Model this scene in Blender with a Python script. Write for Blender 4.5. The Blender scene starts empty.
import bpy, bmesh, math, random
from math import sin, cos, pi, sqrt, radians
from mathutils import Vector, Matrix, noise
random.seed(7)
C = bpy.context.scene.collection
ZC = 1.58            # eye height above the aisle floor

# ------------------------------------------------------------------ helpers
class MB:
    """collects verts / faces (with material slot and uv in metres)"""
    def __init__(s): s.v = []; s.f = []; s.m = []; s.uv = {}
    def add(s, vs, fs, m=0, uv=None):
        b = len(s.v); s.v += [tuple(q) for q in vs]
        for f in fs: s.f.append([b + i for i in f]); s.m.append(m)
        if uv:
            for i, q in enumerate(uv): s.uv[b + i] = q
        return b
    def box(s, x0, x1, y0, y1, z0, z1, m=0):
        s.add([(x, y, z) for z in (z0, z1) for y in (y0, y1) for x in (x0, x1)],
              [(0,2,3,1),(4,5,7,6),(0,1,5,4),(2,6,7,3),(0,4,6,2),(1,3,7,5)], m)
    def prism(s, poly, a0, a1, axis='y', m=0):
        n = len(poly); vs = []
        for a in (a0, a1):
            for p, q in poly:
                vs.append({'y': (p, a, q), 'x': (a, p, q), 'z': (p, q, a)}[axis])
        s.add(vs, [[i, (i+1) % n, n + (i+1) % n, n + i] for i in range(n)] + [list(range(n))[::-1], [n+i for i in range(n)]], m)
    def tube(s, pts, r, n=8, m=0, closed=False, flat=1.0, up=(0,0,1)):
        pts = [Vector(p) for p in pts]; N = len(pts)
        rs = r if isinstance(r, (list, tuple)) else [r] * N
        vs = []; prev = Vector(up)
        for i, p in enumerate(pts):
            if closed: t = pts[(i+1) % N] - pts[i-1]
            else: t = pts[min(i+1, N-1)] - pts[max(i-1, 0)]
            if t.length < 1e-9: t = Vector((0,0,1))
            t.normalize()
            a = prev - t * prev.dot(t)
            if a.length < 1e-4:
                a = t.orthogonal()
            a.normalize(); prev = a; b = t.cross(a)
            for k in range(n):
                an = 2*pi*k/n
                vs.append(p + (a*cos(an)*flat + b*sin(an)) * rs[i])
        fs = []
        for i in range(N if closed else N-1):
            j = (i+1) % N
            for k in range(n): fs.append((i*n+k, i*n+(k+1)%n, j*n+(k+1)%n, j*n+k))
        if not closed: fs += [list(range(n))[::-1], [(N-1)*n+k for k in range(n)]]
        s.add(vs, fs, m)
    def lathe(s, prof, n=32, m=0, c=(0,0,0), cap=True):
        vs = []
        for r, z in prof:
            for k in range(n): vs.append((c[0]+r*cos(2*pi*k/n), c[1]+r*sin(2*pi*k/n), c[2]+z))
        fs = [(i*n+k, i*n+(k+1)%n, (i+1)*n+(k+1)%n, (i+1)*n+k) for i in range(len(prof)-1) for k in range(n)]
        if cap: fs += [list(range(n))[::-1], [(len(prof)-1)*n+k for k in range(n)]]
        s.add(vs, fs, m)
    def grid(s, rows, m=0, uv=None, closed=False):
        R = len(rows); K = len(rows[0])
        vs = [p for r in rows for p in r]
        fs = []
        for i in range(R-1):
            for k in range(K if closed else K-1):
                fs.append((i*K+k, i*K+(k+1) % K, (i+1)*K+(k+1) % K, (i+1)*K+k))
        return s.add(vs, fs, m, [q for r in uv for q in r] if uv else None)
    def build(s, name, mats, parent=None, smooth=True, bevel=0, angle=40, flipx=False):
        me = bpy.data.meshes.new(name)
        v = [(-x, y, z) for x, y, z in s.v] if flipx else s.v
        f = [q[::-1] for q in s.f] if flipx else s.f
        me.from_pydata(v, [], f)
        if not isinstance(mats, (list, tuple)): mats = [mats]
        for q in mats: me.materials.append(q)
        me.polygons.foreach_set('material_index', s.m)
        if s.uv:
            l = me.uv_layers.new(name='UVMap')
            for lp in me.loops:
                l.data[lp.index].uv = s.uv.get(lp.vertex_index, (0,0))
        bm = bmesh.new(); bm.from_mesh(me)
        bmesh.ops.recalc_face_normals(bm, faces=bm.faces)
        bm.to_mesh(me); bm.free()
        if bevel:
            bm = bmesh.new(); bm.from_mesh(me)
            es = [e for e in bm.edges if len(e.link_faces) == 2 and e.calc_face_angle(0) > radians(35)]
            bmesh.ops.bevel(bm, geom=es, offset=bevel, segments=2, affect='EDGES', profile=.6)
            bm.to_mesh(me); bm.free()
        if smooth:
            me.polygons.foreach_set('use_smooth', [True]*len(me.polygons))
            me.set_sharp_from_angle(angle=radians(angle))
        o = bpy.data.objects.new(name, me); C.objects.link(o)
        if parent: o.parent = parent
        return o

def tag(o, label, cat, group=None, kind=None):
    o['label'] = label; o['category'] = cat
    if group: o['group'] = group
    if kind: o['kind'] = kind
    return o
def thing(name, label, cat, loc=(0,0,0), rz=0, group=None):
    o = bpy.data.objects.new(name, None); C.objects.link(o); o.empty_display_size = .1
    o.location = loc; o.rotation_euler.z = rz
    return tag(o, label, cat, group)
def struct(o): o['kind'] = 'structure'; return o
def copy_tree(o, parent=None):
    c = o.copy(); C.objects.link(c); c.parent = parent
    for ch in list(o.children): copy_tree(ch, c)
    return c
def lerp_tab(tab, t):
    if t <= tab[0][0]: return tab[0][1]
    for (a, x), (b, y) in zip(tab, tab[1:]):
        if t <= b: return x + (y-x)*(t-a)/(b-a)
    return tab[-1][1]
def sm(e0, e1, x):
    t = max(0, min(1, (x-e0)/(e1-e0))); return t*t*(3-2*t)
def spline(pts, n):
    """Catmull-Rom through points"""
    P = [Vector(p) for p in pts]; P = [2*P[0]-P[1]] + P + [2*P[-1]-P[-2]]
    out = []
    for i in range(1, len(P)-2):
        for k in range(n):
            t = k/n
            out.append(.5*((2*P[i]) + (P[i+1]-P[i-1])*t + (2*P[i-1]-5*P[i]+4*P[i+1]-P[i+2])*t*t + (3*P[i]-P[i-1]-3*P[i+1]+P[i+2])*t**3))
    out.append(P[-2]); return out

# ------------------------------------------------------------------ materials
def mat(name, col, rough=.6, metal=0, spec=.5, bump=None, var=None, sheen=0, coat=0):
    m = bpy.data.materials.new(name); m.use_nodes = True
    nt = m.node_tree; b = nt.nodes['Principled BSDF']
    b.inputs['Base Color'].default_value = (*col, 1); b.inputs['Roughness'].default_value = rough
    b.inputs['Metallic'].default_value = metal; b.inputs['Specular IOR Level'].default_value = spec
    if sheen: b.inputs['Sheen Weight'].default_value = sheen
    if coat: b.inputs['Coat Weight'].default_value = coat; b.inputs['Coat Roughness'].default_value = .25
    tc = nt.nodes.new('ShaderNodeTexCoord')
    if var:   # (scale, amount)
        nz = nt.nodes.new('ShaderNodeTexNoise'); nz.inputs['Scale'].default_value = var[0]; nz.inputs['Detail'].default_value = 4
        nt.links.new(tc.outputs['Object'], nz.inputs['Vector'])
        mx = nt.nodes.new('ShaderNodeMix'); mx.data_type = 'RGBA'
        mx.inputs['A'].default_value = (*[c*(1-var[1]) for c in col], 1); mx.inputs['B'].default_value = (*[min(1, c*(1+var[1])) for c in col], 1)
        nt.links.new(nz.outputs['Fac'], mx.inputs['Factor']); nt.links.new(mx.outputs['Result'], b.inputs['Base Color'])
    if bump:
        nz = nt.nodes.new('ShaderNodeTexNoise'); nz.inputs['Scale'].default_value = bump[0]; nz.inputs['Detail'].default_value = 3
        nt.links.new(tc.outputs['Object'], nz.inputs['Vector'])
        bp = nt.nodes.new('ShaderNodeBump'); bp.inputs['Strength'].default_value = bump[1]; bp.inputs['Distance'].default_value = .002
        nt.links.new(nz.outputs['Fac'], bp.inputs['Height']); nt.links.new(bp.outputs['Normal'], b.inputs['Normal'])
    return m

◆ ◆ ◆

Everything from the first line through the line containing "the aisle floor" should be quoted exactly, and nothing beyond it.

Model this scene in Blender with a Python script. Write for Blender 4.5. The Blender scene starts empty.
import bpy, bmesh, math, random
from math import sin, cos, pi, sqrt, radians
from mathutils import Vector, Matrix, noise
random.seed(7)
C = bpy.context.scene.collection
ZC = 1.58            # eye height above the aisle floor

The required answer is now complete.